Cláudio Couto Há uma tese, parcialmente verdadeira, de a montagem de governo de Lula não considerou o cálculo de coalescência, em que o peso dos partidos no Legislativo é reproduzido em sua representação no Executivo. Mas ela é parcialmente verdadeira porque parte das pastas comandadas por PT e partidos de esquerda, como os Direitos Humanos e a Igualdade Racial, simplesmente não interessam ao ‘centrão’, porque seu orçamento não é atrativo. A análise da distribuição da Esplanada deve levar isso [o orçamento das pastas] em conta.
Agora, justamente pela questão das emendas, tudo indica que, ainda que recebessem mais cargos na gestão, os partidos do ‘centrão’ não dariam ao governo um apoio completo. O problema sistêmico na correlação de forças entre o Legislativo e o Executivo está acima do que essa distribuição pode suprir.

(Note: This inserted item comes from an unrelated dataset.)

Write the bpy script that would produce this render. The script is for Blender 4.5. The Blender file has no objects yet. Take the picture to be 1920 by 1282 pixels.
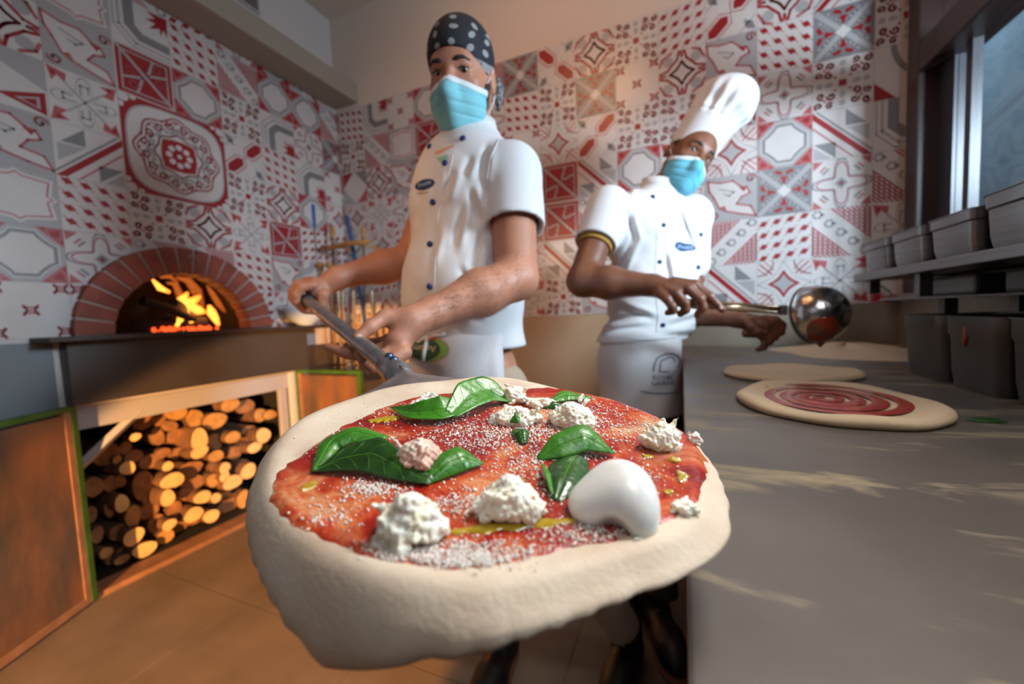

IstoÉ Uma boa articulação política poderia neutralizar esses obstáculos? Gleisi Hoffmann foi uma boa escolha para a Secretaria de Relações Institucionais, que é responsável por essa atividade?
Cláudio Couto A escolha foi muito problemática e temerária. Ainda que a posse da nova ministra tenha sido prestigiada por diversos políticos do ‘centrão’, é fato que ela integra uma linha ideológica mais dura dentro do PT, inclusive responsável por sabotar a política econômica do ministro Fernando Haddad [da Fazenda].
Mesmo o [ex-ministro da SRI] Alexandre Padilha, que tem um perfil muito mais aberto ao diálogo, cordado, enfrentou dificuldades nessa relação [com as demais forças do Parlamento]. Então, a análise da distribuição dos ministérios deve levar em conta não apenas quantos são ocupados pelo PT, mas quem está neles.